Anyone interested in a storage server has probably looked into some form of RAID - namely those that dont waste half of your capacity as raid 1 or 0+1 does. This means Raid 3,4,5,6 etc. (although 6 is for REALLY high end crap..) Raid 5 has been usually touted as standard for servers and it's easier to see why now.
Maximum pc released their dream machine featuring as their harddrive controller, a Netcell Raid 3 sata controller -paper specs are nice - no drivrers needed, 128MB memory for cache, hadware xor for parity generation - but being raid 3, theory points to bad performance. This didnt stop a bunch of people from jumping on the raid 3 bandwagon.
raid 3 - one disk for parity, byte level writing.
raid 4 - one disk for parity, block level writing.
raid 5 - parity rotated on all disks, block level writing.
rotating the disk on parity wont affect performance, but here's how byte vs block compares
when you write, or read, you're doing this in segments, i.e. blocks. For a raid 3 array to read a file, each drive head MUST be aligned to read the current block it's on. if another file must be read from or written to at this point, all drive heads must align to that sector on each drive - the seek time being the time for the SLOWEST seek.
Now for raid 5, only one disk is reading each block - so time to read an individual block is longer - a long stream of contiguous blocks would be slower, but for random access, each seek remains the average seek for that disk.

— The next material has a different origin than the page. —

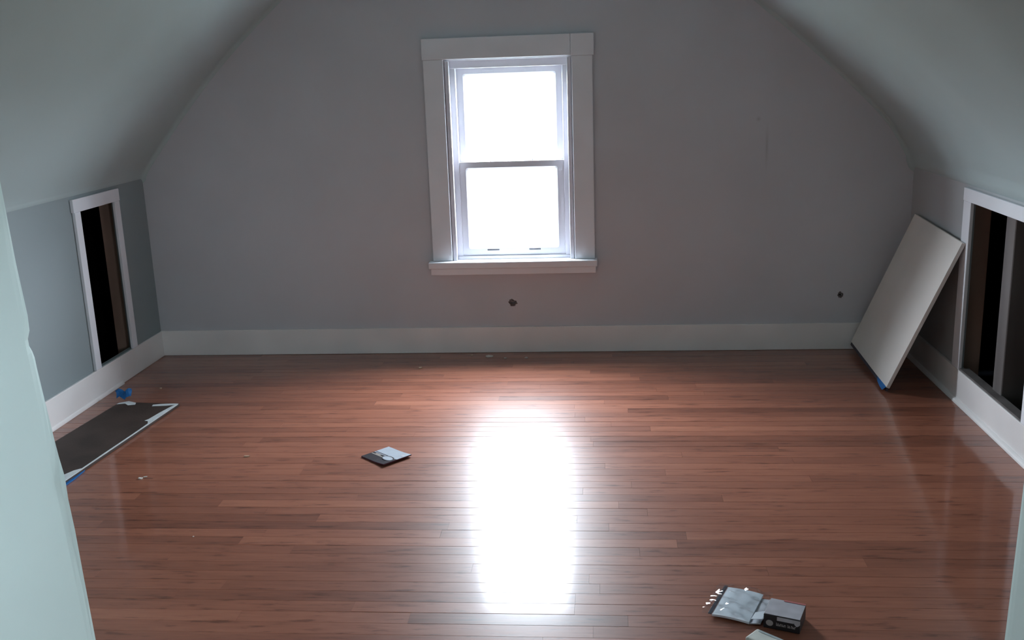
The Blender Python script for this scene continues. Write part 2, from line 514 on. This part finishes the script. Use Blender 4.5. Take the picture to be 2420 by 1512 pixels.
for i in range(len(pr) - 1):
    for j in range(len(ys) - 1):
        f = bm.faces.new((grid[i][j], grid[i][j + 1], grid[i + 1][j + 1], grid[i + 1][j]))
        f.smooth = True
    bm.faces.new((top[i][0], top[i + 1][0], top[i + 1][1], top[i][1]))
    bm.faces.new((grid[i][0], grid[i + 1][0], top[i + 1][0], top[i][0]))
    bm.faces.new((grid[i][-1], top[i][1], top[i + 1][1], grid[i + 1][-1]))
for i in (0, -1):
    bm.faces.new(grid[i] + [top[i][1], top[i][0]])
ceil_o = obj('ceiling', bm, M_CEIL)
tag(ceil_o, 'sloping grey plaster attic ceiling', None, None, 'structure')

# hall side walls, near edges as irregular as the photo shows
YP = 1.42                                  # depth of the short wall end that frames the view
def hall_wall(name, edge, xo, side):
    bm = bmesh.new()
    rings = []
    (za, xa), (zb, xb) = edge[0], edge[-1]
    for z, xe in edge:
        xs = xa + (xb - xa) * (z - za) / (zb - za)          # straight plaster; only the corner bead is chipped
        k = 0.35
        rings.append([bm.verts.new(p) for p in ((xs, YP, z), (xs, YF - 0.030, z), (xs * (1 - k) + xe * k, YF - 0.012, z), (xe, YF - 0.0012, z),
                                                (xe + side * 0.0012, YF, z), (xo, YF, z), (xo, YP, z))])
    for a, b in zip(rings, rings[1:]):
        for i in range(7):
            bm.faces.new((a[i], a[(i + 1) % 7], b[(i + 1) % 7], b[i]))
    bm.faces.new(rings[0]); bm.faces.new(rings[-1])
    return obj(name, bm, M_HALL)
edgeL = [(-0.02, -1.1068), (0.268, -1.1225), (0.414, -1.128), (0.534, -1.132), (0.603, -1.1365), (0.655, -1.1365), (0.70, -1.143), (0.737, -1.147), (0.83, -1.1555), (0.894, -1.161), (0.918, -1.1625),
         (0.931, -1.1655), (0.945, -1.1715), (0.960, -1.1715), (0.975, -1.1645), (1.007, -1.1635), (1.116, -1.171), (1.269, -1.177), (2.3, -1.2333)]
tag(hall_wall('wall_hall_left', edgeL, -2.62, -1), 'pale mint green hall wall with chipped corner at the left edge', None, None, 'structure')
edgeR = [(-0.02, 0.797), (0.302, 0.804), (0.465, 0.808), (0.637, 0.812), (2.3, 0.840)]
tag(hall_wall('wall_hall_right', edgeR, 1.75, 1), 'pale mint hall wall, a sliver at the lower right edge', None, None, 'structure')
# unseen hall behind the viewer; daylight opening added on the right for its light
bm = grid_wall([-1.7, YP], [-0.02, 2.3], [(HWY0, HWY1, HWZ0, HWZ1)], 0.85, 0.95, 'X')
box(bm, -2.72, -2.60, -1.7, YP, -0.02, 2.3)
box(bm, -2.72, 1.1, -1.85, -1.7, -0.02, 2.35)
tag(obj('wall_hall_rear', bm, M_HALLD), 'pale walls of the unseen hall behind the viewer', None, None, 'structure')
tag(bobj('ceiling_hall', (-2.75, 1.1, -1.85, 1.93, 2.22, 2.36), M_HALLD), 'flat ceiling of the hall', None, None, 'structure')

# ------------------------------------------------------------------ baseboards
BH = 0.139
def shoe_bm(p0, p1, inward):
    """quarter-round shoe moulding along a line on the floor"""
    bm = bmesh.new()
    pts = [(0, 0), (0.015, 0)] + [(0.015 * math.cos(t), 0.018 * math.sin(t)) for t in (0.4, 0.8, 1.2)] + [(0, 0.018)]
    rings = [[bm.verts.new(Vector(p) + Vector(inward) * a + Vector((0, 0, c))) for a, c in pts] for p in (p0, p1)]
    n = len(pts)
    for i in range(n):
        bm.faces.new((rings[0][i], rings[0][(i + 1) % n], rings[1][(i + 1) % n], rings[1][i]))
    bm.faces.new(rings[0]); bm.faces.new(rings[1])
    return bm
bb = tag(empty('baseboard_back', (0, YB, 0)), 'long white baseboard under the window wall', None, None, 'structure')
bobj('board', (XL + 0.002, XR - 0.002, BBY - YB, -0.0005, 0.0005, BH), M_BASE, bb, 0.0025)
bb = tag(empty('baseboard_left', (XL, 0, 0)), 'white baseboard along the left knee wall, jointed below the opening', None, None, 'structure')
JY = 4.612
bobj('board', (0.0005, BBL - XL, YF + 0.002, JY - 0.002, 0.0005, BH), M_BASE, bb, 0.0025)
bobj('board', (0.0005, BBL - XL - 0.002, JY + 0.002, BBY - 0.001, 0.0005, BH - 0.001), M_BASE, bb, 0.0025)
obj('shoe_moulding', shoe_bm((BBL - XL, YF + 0.002, 0.0005), (BBL - XL, JY - 0.004, 0.0005), (0.45, 0, 0)), M_BASE, bb)
bb = tag(empty('baseboard_right', (XR, 0, 0)), 'white baseboard along the right knee wall below the wide opening', None, None, 'structure')
bobj('board', (BBR - XR, -0.0005, YF + 0.002, BBY - 0.001, 0.0005, BH), M_BASE, bb, 0.0025)
obj('shoe_moulding', shoe_bm((BBR - XR, YF + 0.002, 0.0005), (BBR - XR, BBY - 0.001, 0.0005), (-1, 0, 0)), M_BASE, bb)

# ------------------------------------------------------------------ access opening casings
t1 = tag(empty('trim_1', (XL, 0, 0)), 'narrow white casing around the tall dark opening on the left', None, None, 'structure')
bobj('side_casing', (0.0005, 0.015, LOY0 - 0.052, LOY0, BH + 0.001, LOZ1 - 0.0005), M_TRIM, t1, 0.002)
bobj('side_casing', (0.0005, 0.015, LOY1, LOY1 + 0.050, BH + 0.001, LOZ1 - 0.0005), M_TRIM, t1, 0.002)
bobj('head_casing', (0.0005, 0.016, LOY0 - 0.060, LOY1 + 0.054, LOZ1, LOZ1 + 0.060), M_TRIM, t1, 0.002)
t2 = tag(empty('trim_2', (XR, 0, 0)), 'white casing around the wide dark opening on the right', None, None, 'structure')
bobj('side_casing', (-0.015, -0.0005, ROY1, ROY1 + 0.085, BH + 0.001, ROZ1 - 0.0005), M_TRIM, t2, 0.002)
bobj('side_casing', (-0.015, -0.0005, ROY0 - 0.085, ROY0, BH + 0.001, ROZ1 - 0.0005), M_TRIM, t2, 0.002)
bobj('head_casing', (-0.016, -0.0005, ROY0 - 0.09, ROY1 + 0.088, ROZ1, ROZ1 + 0.054), M_TRIM, t2, 0.002)
# unpainted ledge at the bottom of the right opening
bobj('sill_strip', (-0.010, 0.03, ROY0 + 0.001, ROY1 - 0.001, OZ0 - 0.0, OZ0 + 0.008), M_STUDG, t2, 0.001, 1)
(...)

For multiple reads and writes, depending on the complexity of the controller, they can be handled simultaneously so long as the blocks reside on seperate disks.
it's unfortunate that this review didn't have a raid 5 array for comparison, though as 1+0 comes on most mobos nowadays, it's not bad to consider. the cost of these netcell-xfx raid 3 cards is low compared to high end cards - $230 for the 5 port sata card on newegg, and while it's bad for multiple readers/writers, it's not too bad for a small low performance file storage server with redundancy for safety.